Task brief:
Quote word for word the lines below, beginning with the first and ending with the one that has "return c, on_front, on_side, patch, outline". Drop the pictures.
..............................
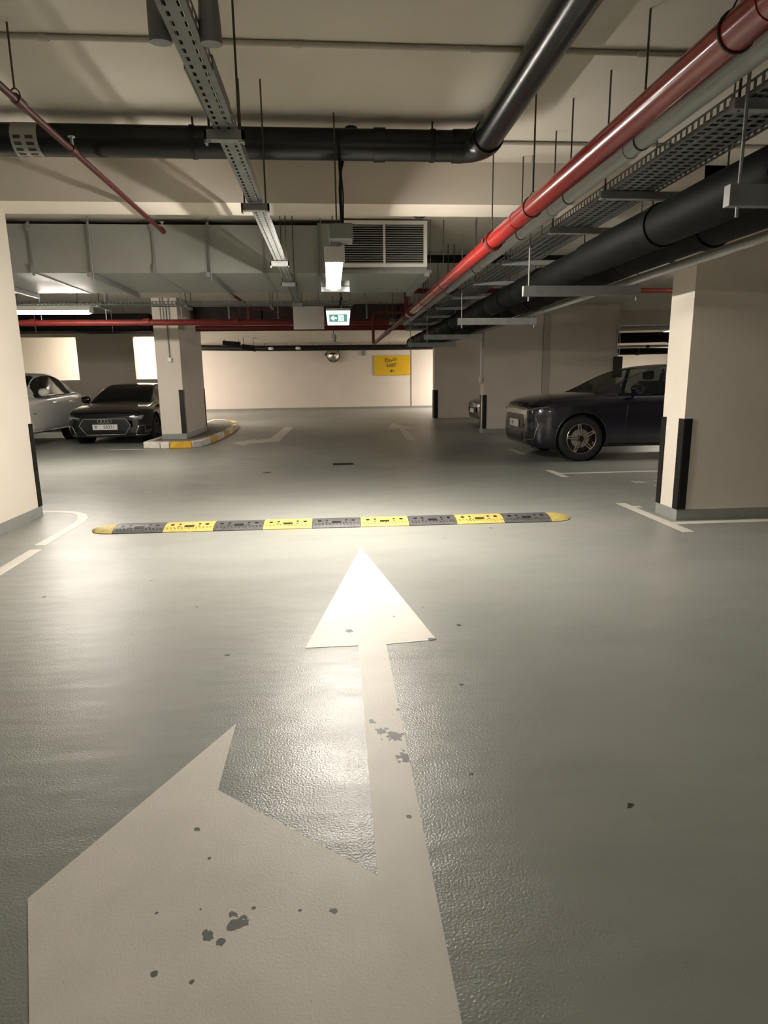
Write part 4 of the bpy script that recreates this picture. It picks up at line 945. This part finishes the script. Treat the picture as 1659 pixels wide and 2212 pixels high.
    def patch(name, poly, m, parent, off=0.006, nsub=5, front=True, s=-1):
        """filled patch on the front (poly of y,z) or on the side (x,z), draped on the body"""
        me = MB(); n_ = len(poly); cx_ = sum(p[0] for p in poly) / n_; cz_ = sum(p[1] for p in poly) / n_
        ring = []
        for i in range(n_):
            a, b = poly[i], poly[(i + 1) % n_]
            for j in range(nsub): ring.append((a[0] + (b[0] - a[0]) * j / nsub, a[1] + (b[1] - a[1]) * j / nsub))
        layers = [1.0, 0.66, 0.33]; vs = []
        for t in layers:
            for p in ring:
                q = (cx_ + (p[0] - cx_) * t, cz_ + (p[1] - cz_) * t)
                vs.append(on_front(q[0], q[1], off) if front else on_side(q[0], q[1], s, off))
        vs.append(on_front(cx_, cz_, off) if front else on_side(cx_, cz_, s, off))
        R_ = len(ring); fs = []
        for l in range(2):
            for k in range(R_): fs.append((l * R_ + k, l * R_ + (k + 1) % R_, (l + 1) * R_ + (k + 1) % R_, (l + 1) * R_ + k))
        for k in range(R_): fs.append((2 * R_ + k, 2 * R_ + (k + 1) % R_, 3 * R_))
        me.add(vs, fs); return obj(name, me, m, parent, local=True, smooth=True)
    def outline(name, pts, rad, m, parent, closed=True, off=0.008, front=True, s=-1, nsub=4):
        out = []; n_ = len(pts)
        for i in range(n_ if closed else n_ - 1):
            a, b = pts[i], pts[(i + 1) % n_]
            for j in range(nsub): out.append((a[0] + (b[0] - a[0]) * j / nsub, a[1] + (b[1] - a[1]) * j / nsub))
        if not closed: out.append(pts[-1])
        out = [on_front(p[0], p[1], off) if front else on_side(p[0], p[1], s, off) for p in out]
        return obj(name, MB().tube(out, rad, 6, closed=closed), m, parent, local=True, smooth=True)
    return c, on_front, on_side, patch, outline

# dark blue car, side on, nose towards the lane
navy = dict(paint='carnavy', r=0.375, axles=(0.86, 3.78),
    st=[(0.02, 0.56, 0.40, 0.80, 0.845), (0.045, 0.70, 0.30, 0.85, 0.905), (0.11, 0.80, 0.24, 0.90, 0.965), (0.24, 0.87, 0.21, 0.95, 1.02), (0.48, 0.925, 0.20, 0.985, 1.065), (0.90, 0.955, 0.20, 1.01, 1.095), (1.35, 0.955, 0.22, 1.03, 1.115), (1.9, 0.955, 0.22, 1.05, 1.10), (2.8, 0.955, 0.22, 1.06, 1.10), (3.6, 0.96, 0.22, 1.08, 1.12), (4.1, 0.945, 0.24, 1.09, 1.14), (4.5, 0.88, 0.30, 1.06, 1.12), (4.68, 0.78, 0.40, 0.95, 1.0), (4.72, 0.66, 0.50, 0.85, 0.90)],
    cab=[(1.10, 0.82, 1.055, 0.78, 1.062), (1.35, 0.86, 1.06, 0.74, 1.18), (1.75, 0.88, 1.065, 0.69, 1.385), (2.1, 0.89, 1.07, 0.66, 1.50), (2.55, 0.89, 1.075, 0.65, 1.55), (3.1, 0.89, 1.08, 0.64, 1.535), (3.75, 0.86, 1.09, 0.63, 1.42), (4.35, 0.80, 1.10, 0.65, 1.17)],
    u_ws=17, u_roof=17, u_rear=31, u_side=34, pillars=(21, 29), mirror=(1.72, 1.16), ws_mat='glass', side_mat='glass_side', rim='rimface')
NX, NY = 3.20, 11.03
navy_car, of, os_, patch, outline = make_car('parked_car', 'dark blue car parked side-on beyond the bright column', (NX, NY, 0), 0.0, navy)
for s in (-1, 1):
    patch('headlight', [(s * 0.90, 0.84), (s * 0.62, 0.79), (s * 0.60, 0.83), (s * 0.87, 0.91)], 'lampdark', navy_car, off=0.005)
    outline('headlight_strip', [(s * 0.88, 0.895), (s * 0.64, 0.83)], 0.005, 'lampglass', navy_car, closed=False, off=0.008)
    patch('air_intake', [(s * 0.80, 0.36), (s * 0.52, 0.32), (s * 0.50, 0.44), (s * 0.78, 0.52)], 'trimblack', navy_car, off=0.004)
    outline('intake_trim', [(s * 0.50, 0.33), (s * 0.79, 0.37), (s * 0.84, 0.60), (s * 0.82, 0.72)], 0.006, 'chrome', navy_car, closed=False, off=0.006)
patch('lower_grille', [(-0.46, 0.32), (0.46, 0.32), (0.42, 0.46), (-0.42, 0.46)], 'trimblack', navy_car, off=0.006)
patch('upper_grille', [(-0.50, 0.52), (0.50, 0.52), (0.46, 0.76), (-0.46, 0.76)], 'trimblack', navy_car, off=0.005)
pl = obj('licence_plate', MB().box(-0.005, 0.006, -0.26, 0.26, 0.54, 0.665), 'plate', navy_car, local=True, bevel=0.003)
text('20', 0, 0, 0.08, pl, local_loc=(-0.008, 0.05, 0.603), rot=(PI / 2, 0, -PI / 2), name='plate_number')
outline('sill_trim', [(1.35, 0.27), (2.3, 0.26), (3.3, 0.27)], 0.012, 'trimblack', navy_car, closed=False, front=False, s=-1)
outline('door_seam', [(1.62, 1.0), (1.58, 0.6), (1.66, 0.28)], 0.004, 'trimblack', navy_car, closed=False, front=False, s=-1, off=0.0)
outline('arch_trim', [(0.86 + 0.425 * math.cos(a), 0.385 + 0.425 * math.sin(a)) for a in [PI * 0.02 + PI * 0.96 * k / 12 for k in range(13)]], 0.012, 'trimblack', navy_car, closed=False, front=False, s=-1, off=0.0, nsub=1)

# black saloon, nose towards the viewer
sal = dict(paint='carblack', r=0.33, axles=(0.88, 3.68),
    st=[(0.02, 0.60, 0.34, 0.62, 0.655), (0.05, 0.72, 0.24, 0.66, 0.70), (0.12, 0.81, 0.19, 0.70, 0.745), (0.25, 0.86, 0.17, 0.74, 0.79), (0.5, 0.895, 0.165, 0.79, 0.845), (0.9, 0.91, 0.165, 0.83, 0.90), (1.4, 0.91, 0.18, 0.87, 0.945), (1.9, 0.91, 0.18, 0.89, 0.94), (2.8, 0.91, 0.18, 0.91, 0.95), (3.6, 0.91, 0.18, 0.94, 0.98), (4.2, 0.89, 0.22, 0.95, 1.0), (4.55, 0.82, 0.30, 0.92, 0.96), (4.66, 0.72, 0.40, 0.80, 0.86)],
    cab=[(1.22, 0.76, 0.90, 0.70, 0.91), (1.55, 0.80, 0.905, 0.66, 1.07), (1.95, 0.81, 0.91, 0.60, 1.25), (2.3, 0.82, 0.915, 0.57, 1.335), (2.8, 0.82, 0.93, 0.56, 1.36), (3.3, 0.81, 0.94, 0.55, 1.32), (3.8, 0.78, 0.95, 0.55, 1.19), (4.25, 0.72, 0.96, 0.56, 1.01)],
    u_ws=17, u_roof=17, u_rear=31, u_side=34, pillars=(22, 30), mirror=(1.72, 0.98), ws_mat='glass_dark', rim='galv')
saloon, of, os_, patch, outline = make_car('parked_car', 'black saloon car facing forward beside the kerbed pillar', (-5.06, 14.76, 0), PI / 2, sal)
hexg = [(-0.56, 0.44), (-0.46, 0.585), (0.46, 0.585), (0.56, 0.44), (0.42, 0.235), (-0.42, 0.235)]
patch('grille', hexg, 'trimblack', saloon, off=0.004)
outline('grille_frame', hexg, 0.011, 'chrome', saloon, off=0.008)
for k in range(5):
    z = 0.27 + k * 0.06; w_ = 0.44 if k < 3 else 0.46
    outline('grille_bar', [(-w_, z), (w_, z)], 0.004, 'trimblack', saloon, closed=False, off=0.010)
em = MB()
for k in range(4):
    cy = -0.105 + k * 0.07; x_ = of(0, 0.545, 0.014).x
    em.tube([(x_, cy + 0.044 * math.cos(a), 0.538 + 0.044 * math.sin(a)) for a in [2 * PI * j / 18 for j in range(18)]], 0.007, 6, closed=True)
obj('ring_emblem', em, 'chrome', saloon, local=True, smooth=True)
px_ = of(0, 0.40, 0.022).x
pl = obj('licence_plate', MB().box(px_ - 0.004, px_ + 0.006, -0.27, 0.27, 0.345, 0.465), 'plate', saloon, local=True, bevel=0.003)
text('58331', 0, 0, 0.10, pl, local_loc=(px_ - 0.006, -0.09, 0.405), rot=(PI / 2, 0, -PI / 2), name='plate_number')
em2 = MB(); em2.add([(px_ - 0.006, 0.24, 0.44), (px_ - 0.006, 0.15, 0.44), (px_ - 0.006, 0.195, 0.365)], [(0, 1, 2)])
obj('plate_emblem', em2, 'steelgrey', pl, local=True)
for s in (-1, 1):
    patch('headlight', [(s * 0.83, 0.665), (s * 0.84, 0.565), (s * 0.60, 0.555), (s * 0.52, 0.60)], 'lampdark', saloon, off=0.005)
    patch('headlight_lens', [(s * 0.82, 0.66), (s * 0.82, 0.62), (s * 0.56, 0.595), (s * 0.53, 0.605)], 'lampglass', saloon, off=0.009)
    patch('headlight_lens', [(s * 0.80, 0.615), (s * 0.80, 0.58), (s * 0.72, 0.575), (s * 0.72, 0.605)], 'lampglass', saloon, off=0.009)
    fv = [(s * 0.83, 0.43), (s * 0.72, 0.42), (s * 0.64, 0.22), (s * 0.82, 0.22)]
    patch('fog_vent', fv, 'trimblack', saloon, off=0.004)
    outline('fog_vent_frame', [fv[0], fv[1], fv[2], fv[3]], 0.009, 'chrome', saloon, off=0.007)

# white crossover, front hidden by the column
suv = dict(paint='carwhite', r=0.37, axles=(0.90, 3.72),
    st=[(0.02, 0.60, 0.42, 0.70, 0.74), (0.05, 0.74, 0.32, 0.76, 0.81), (0.14, 0.84, 0.28, 0.84, 0.90), (0.35, 0.90, 0.27, 0.92, 0.99), (0.9, 0.95, 0.28, 1.0, 1.07), (1.4, 0.96, 0.30, 1.04, 1.12), (1.9, 0.96, 0.30, 1.06, 1.10), (2.8, 0.96, 0.30, 1.09, 1.12), (3.5, 0.96, 0.30, 1.12, 1.16), (4.0, 0.95, 0.32, 1.13, 1.19), (4.4, 0.90, 0.36, 1.10, 1.16), (4.6, 0.83, 0.45, 1.0, 1.06), (4.66, 0.72, 0.55, 0.9, 0.95)],
    cab=[(1.28, 0.84, 1.07, 0.80, 1.08), (1.55, 0.87, 1.075, 0.75, 1.25), (1.9, 0.88, 1.08, 0.70, 1.46), (2.2, 0.89, 1.085, 0.68, 1.57), (2.7, 0.89, 1.10, 0.67, 1.62), (3.2, 0.88, 1.11, 0.66, 1.585), (3.8, 0.85, 1.13, 0.64, 1.42), (4.35, 0.80, 1.15, 0.66, 1.17)],
    u_ws=17, u_roof=17, u_rear=33, u_side=35, pillars=(), mirror=(1.80, 1.19), ws_mat='glass_dark', rim='galv')
suvo, of, os_, patch, outline = make_car('parked_car', 'white crossover car half hidden behind the left column', (-7.36, 13.10, 0), PI / 2, suv)
outline('sill_trim', [(1.3, 0.34), (2.3, 0.33), (3.3, 0.34)], 0.03, 'trimblack', suvo, closed=False, front=False, s=-1, off=-0.005)
for x in (2.35, 3.25): outline('door_handle', [(x, 0.95), (x + 0.16, 0.955)], 0.012, 'carwhite', suvo, closed=False, front=False, s=-1, off=0.01)
outline('fender_badge', [(1.32, 0.74), (1.44, 0.74)], 0.010, 'trimblack', suvo, closed=False, front=False, s=-1, off=0.002)

# dark car whose nose peeks out past the wide wall pier
nos = dict(sal); nos['paint'] = 'carnavy'
noso, of, os_, patch, outline = make_car('parked_car', 'dark car whose nose peeks out behind the wall pier end', (4.22, 19.0, 0), 0.0, nos)
for s in (-1, 1):
    patch('headlight', [(s * 0.80, 0.66), (s * 0.80, 0.58), (s * 0.58, 0.56), (s * 0.50, 0.60)], 'lampglass', noso, off=0.006)
patch('grille', [(-0.46, 0.28), (0.46, 0.28), (0.42, 0.54), (-0.42, 0.54)], 'trimblack', noso, off=0.005)
obj('licence_plate', MB().box(-0.012, 0.0, -0.26, 0.26, 0.38, 0.50), 'plate', noso, local=True)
..............................
Answer for this exercise:
Write part 4 of the bpy script that recreates this picture. It picks up at line 945. This part finishes the script. Treat the picture as 1659 pixels wide and 2212 pixels high.
    def patch(name, poly, m, parent, off=0.006, nsub=5, front=True, s=-1):
        """filled patch on the front (poly of y,z) or on the side (x,z), draped on the body"""
        me = MB(); n_ = len(poly); cx_ = sum(p[0] for p in poly) / n_; cz_ = sum(p[1] for p in poly) / n_
        ring = []
        for i in range(n_):
            a, b = poly[i], poly[(i + 1) % n_]
            for j in range(nsub): ring.append((a[0] + (b[0] - a[0]) * j / nsub, a[1] + (b[1] - a[1]) * j / nsub))
        layers = [1.0, 0.66, 0.33]; vs = []
        for t in layers:
            for p in ring:
                q = (cx_ + (p[0] - cx_) * t, cz_ + (p[1] - cz_) * t)
                vs.append(on_front(q[0], q[1], off) if front else on_side(q[0], q[1], s, off))
        vs.append(on_front(cx_, cz_, off) if front else on_side(cx_, cz_, s, off))
        R_ = len(ring); fs = []
        for l in range(2):
            for k in range(R_): fs.append((l * R_ + k, l * R_ + (k + 1) % R_, (l + 1) * R_ + (k + 1) % R_, (l + 1) * R_ + k))
        for k in range(R_): fs.append((2 * R_ + k, 2 * R_ + (k + 1) % R_, 3 * R_))
        me.add(vs, fs); return obj(name, me, m, parent, local=True, smooth=True)
    def outline(name, pts, rad, m, parent, closed=True, off=0.008, front=True, s=-1, nsub=4):
        out = []; n_ = len(pts)
        for i in range(n_ if closed else n_ - 1):
            a, b = pts[i], pts[(i + 1) % n_]
            for j in range(nsub): out.append((a[0] + (b[0] - a[0]) * j / nsub, a[1] + (b[1] - a[1]) * j / nsub))
        if not closed: out.append(pts[-1])
        out = [on_front(p[0], p[1], off) if front else on_side(p[0], p[1], s, off) for p in out]
        return obj(name, MB().tube(out, rad, 6, closed=closed), m, parent, local=True, smooth=True)
    return c, on_front, on_side, patch, outline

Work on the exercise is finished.